Wednesday, April 09, 2008

Respect the Boundary

Returning to my earlier ethical themes, I now turn to my VIth godless commandment: thou shalt respect the surroundings that sustain thee and thy fellows.

Biblical adultery, which was the object of the item at this location in Mosaic law, was ultimately about forbidding a woman's sexual liaisons in circumstances that might lead to questioned lineage of her children -- significant for the purposes of inheritance. The ancient biblical point was not about sexual morality, as in the dualist, Jansenist view of sex, but about property and the control of women.

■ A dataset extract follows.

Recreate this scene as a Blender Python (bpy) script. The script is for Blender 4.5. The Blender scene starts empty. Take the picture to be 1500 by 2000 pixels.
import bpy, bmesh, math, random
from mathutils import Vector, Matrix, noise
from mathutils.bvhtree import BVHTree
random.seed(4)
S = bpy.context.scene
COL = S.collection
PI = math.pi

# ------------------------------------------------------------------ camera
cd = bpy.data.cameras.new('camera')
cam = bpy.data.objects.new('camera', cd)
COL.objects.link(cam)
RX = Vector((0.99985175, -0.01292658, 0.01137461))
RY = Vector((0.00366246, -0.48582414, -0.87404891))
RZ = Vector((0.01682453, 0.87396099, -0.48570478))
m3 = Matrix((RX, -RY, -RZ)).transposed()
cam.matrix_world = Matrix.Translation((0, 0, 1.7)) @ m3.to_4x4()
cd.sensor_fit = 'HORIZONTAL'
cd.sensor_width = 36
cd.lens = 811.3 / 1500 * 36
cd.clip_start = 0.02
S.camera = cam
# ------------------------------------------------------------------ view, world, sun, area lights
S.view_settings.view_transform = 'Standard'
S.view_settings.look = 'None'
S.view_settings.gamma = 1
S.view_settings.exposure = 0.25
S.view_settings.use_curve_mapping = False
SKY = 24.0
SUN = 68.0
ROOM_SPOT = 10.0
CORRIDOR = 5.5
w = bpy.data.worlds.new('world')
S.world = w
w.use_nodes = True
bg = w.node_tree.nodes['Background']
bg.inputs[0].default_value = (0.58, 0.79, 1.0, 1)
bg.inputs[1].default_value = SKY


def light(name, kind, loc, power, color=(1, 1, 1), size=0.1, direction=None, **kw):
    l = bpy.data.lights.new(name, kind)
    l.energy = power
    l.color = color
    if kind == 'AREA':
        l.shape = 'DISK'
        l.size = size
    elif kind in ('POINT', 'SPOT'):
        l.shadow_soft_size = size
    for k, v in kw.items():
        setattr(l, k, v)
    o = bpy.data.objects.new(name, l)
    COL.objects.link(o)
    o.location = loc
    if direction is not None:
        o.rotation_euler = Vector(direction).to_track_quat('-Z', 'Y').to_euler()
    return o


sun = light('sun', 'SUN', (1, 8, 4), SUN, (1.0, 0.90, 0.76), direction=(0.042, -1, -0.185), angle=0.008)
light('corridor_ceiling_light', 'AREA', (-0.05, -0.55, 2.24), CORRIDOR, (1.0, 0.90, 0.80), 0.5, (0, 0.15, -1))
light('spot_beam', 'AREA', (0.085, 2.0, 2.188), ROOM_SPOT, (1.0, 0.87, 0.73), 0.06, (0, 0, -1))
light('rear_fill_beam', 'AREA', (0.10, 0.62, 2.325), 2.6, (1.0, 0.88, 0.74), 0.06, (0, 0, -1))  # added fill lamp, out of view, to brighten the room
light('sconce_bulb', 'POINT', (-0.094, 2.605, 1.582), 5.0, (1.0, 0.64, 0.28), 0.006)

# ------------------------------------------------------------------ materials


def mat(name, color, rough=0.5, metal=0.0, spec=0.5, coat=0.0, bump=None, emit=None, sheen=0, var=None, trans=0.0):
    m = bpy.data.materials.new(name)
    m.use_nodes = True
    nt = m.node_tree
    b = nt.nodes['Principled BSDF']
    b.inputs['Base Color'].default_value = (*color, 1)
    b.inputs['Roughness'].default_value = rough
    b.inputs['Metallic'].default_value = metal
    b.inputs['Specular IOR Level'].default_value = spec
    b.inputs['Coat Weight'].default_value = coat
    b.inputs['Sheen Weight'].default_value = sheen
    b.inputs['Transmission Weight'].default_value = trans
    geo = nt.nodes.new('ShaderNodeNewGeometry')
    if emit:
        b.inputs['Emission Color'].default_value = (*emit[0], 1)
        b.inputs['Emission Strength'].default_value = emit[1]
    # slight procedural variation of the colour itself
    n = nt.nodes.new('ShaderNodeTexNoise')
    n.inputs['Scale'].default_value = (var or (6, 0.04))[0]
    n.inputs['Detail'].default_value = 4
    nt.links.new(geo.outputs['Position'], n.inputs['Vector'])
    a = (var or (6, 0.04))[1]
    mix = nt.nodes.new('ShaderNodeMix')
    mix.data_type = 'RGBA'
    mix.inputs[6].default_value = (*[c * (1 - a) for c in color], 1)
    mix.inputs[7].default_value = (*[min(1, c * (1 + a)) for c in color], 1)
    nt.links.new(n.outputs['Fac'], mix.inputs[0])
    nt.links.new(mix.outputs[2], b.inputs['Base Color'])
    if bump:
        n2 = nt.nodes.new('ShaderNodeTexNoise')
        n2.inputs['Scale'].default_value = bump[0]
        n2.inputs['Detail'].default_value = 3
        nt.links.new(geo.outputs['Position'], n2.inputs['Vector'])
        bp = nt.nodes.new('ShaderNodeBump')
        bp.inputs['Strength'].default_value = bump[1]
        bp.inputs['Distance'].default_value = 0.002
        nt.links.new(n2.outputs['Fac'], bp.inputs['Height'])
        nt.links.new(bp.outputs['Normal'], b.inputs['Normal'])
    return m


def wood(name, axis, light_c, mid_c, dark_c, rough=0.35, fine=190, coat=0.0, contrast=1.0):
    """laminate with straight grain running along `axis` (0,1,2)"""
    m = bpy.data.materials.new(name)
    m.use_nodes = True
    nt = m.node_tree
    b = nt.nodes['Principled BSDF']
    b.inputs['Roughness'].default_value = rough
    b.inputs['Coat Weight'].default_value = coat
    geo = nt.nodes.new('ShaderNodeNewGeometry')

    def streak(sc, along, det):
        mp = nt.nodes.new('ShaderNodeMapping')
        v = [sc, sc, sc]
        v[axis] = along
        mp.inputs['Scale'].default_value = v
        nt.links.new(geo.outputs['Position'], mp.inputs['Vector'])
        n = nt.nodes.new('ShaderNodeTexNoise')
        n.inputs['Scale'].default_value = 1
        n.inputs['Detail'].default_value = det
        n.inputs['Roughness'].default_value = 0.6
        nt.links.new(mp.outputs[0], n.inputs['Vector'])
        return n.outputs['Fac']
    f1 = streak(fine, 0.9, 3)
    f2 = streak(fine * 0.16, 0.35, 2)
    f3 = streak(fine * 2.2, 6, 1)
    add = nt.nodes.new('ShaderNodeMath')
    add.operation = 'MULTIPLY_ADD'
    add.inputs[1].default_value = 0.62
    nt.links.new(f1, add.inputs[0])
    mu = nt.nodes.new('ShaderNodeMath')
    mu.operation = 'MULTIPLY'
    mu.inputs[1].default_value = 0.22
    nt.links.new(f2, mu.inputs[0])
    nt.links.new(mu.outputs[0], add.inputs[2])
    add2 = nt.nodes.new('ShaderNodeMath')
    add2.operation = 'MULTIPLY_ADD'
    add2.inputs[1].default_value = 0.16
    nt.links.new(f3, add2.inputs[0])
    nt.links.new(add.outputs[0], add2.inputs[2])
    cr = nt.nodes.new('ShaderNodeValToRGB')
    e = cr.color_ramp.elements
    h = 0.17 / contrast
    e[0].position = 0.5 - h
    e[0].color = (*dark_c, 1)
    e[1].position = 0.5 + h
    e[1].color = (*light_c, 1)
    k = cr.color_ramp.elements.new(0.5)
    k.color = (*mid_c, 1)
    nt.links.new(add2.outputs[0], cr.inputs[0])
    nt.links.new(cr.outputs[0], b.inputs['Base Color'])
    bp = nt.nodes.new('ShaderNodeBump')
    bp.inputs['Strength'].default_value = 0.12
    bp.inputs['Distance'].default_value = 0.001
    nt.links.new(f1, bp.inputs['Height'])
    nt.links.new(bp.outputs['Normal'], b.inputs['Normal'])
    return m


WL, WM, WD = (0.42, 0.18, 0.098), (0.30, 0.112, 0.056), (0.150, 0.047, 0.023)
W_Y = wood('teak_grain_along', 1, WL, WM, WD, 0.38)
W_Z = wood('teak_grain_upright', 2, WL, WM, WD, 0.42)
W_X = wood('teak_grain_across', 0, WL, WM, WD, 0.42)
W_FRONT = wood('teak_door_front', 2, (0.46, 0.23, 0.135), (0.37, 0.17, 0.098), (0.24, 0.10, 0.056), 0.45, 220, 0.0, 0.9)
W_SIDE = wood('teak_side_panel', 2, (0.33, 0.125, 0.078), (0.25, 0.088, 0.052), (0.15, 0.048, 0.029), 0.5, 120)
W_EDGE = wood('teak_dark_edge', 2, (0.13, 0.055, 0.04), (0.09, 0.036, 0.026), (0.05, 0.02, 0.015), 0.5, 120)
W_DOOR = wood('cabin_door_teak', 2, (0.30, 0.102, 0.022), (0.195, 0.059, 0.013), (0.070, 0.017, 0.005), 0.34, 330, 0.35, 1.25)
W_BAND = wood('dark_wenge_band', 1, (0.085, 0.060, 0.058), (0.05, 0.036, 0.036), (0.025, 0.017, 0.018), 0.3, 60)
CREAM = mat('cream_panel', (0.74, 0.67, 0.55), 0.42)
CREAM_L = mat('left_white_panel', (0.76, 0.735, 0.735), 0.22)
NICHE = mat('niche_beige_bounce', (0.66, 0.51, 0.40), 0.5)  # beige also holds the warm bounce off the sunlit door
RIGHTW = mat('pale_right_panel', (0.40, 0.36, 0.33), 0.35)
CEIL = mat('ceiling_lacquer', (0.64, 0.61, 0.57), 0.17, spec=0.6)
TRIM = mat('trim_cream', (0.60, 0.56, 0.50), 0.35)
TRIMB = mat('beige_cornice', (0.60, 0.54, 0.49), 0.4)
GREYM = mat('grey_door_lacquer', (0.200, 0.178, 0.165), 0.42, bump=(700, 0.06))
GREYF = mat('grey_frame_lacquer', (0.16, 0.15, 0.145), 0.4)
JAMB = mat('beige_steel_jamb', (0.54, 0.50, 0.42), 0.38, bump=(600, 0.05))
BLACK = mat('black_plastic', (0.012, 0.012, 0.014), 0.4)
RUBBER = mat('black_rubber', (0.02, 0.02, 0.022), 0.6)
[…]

In my new iteration of a decalogue based not on a supposed divine revelation, or inspiration, but on the ethical principle of human survival I transmuted the notion of control, a hierarchical view suitable for a theist conception into respect and the object of the verb into universally what sustains us.

Survival -- mine or yours -- is a cosmic thing, but also individual. Barring the spirit and afterlife, when my world ceases to exist, from were I sit, everything ends. My world begins with a sudden blurry light and ends in darkness. Inside that world I am me (and you, you), slowly distinguished from everything until the blurring toward death begins.

My existence and survival then, is rooted with the shifting, uncertain and largely imaginary lines between me and thee. Here I end, there you -- your personhood and identity -- begin.

The imperative here is to respect the line, keep it as a buffer, pull back if by chance or mistake we trespass it. To respect is to pause, to bow reverentially and utter India's Sanskrit greeting "Namaste" (I bow to you), to genuflect, to step back and behold the beauty of the other and the world.